Tuesday, April 13, 2004

IRAQ: UPRISING

Juan Cole: Fallujah Bloodbath threatens US-Appointed Iraqi Government with
Collapse

(Juan Cole is Professor of History at the University of Michigan)

AP reported that the US-appointed Iraqi Governing Council (IGC) issued
a demand early on Saturday that the US cease its military action against
Fallujah and stop employing "collective punishment."
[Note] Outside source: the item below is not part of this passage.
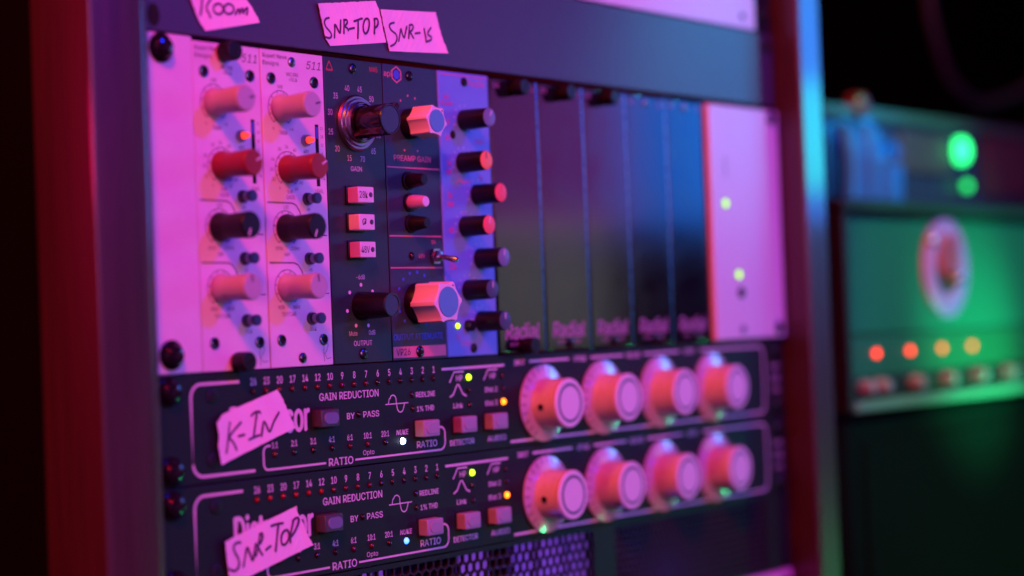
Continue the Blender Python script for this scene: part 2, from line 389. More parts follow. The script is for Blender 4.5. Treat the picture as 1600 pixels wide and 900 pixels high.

Not only has what many Iraqis call "the puppet council" taken a stand
against Bush administration tactics in Iraq, but individual members are
peeling off. Shiite Marsh Arab leader Abdul Karim al-Muhammadawi
suspended his membership in the council on Friday. A Sunni member, Ghazi
al-Yawir, has threatened to resign if a negotiated settlement of the Fallujah
conflict cannot be found. Old-time Sunni nationalist leader Adnan
Pachachi thundered on al-Arabiya televsion, "It was not right to punish all the
people of Fallujah, and we consider these operations by the Americans
unacceptable and illegal."

For him to go on an Arab satellite station much hated by Donald
Rumsfeld and denounce the very people who appointed him to the IGC is a clear
act of defiance. There are rumors that many of the 25 Governing Council
members have fled abroad, fearful of assassination because of their association
with the Americans. The ones who are left appear on the verge of
resigning.

This looks to me like an incipient collapse of the US government of
Iraq.
Beyond the IGC, the bureaucracy is protesting. Many government workers
in
the ministries are on strike and refusing to show up for work,
according to
ash-Sharq al-Awsat. Without Iraqis willing to serve in the Iraqi
government, the US would be forced to rule the country militarily and
by
main force. Its legitimacy appears to be dwindling fast.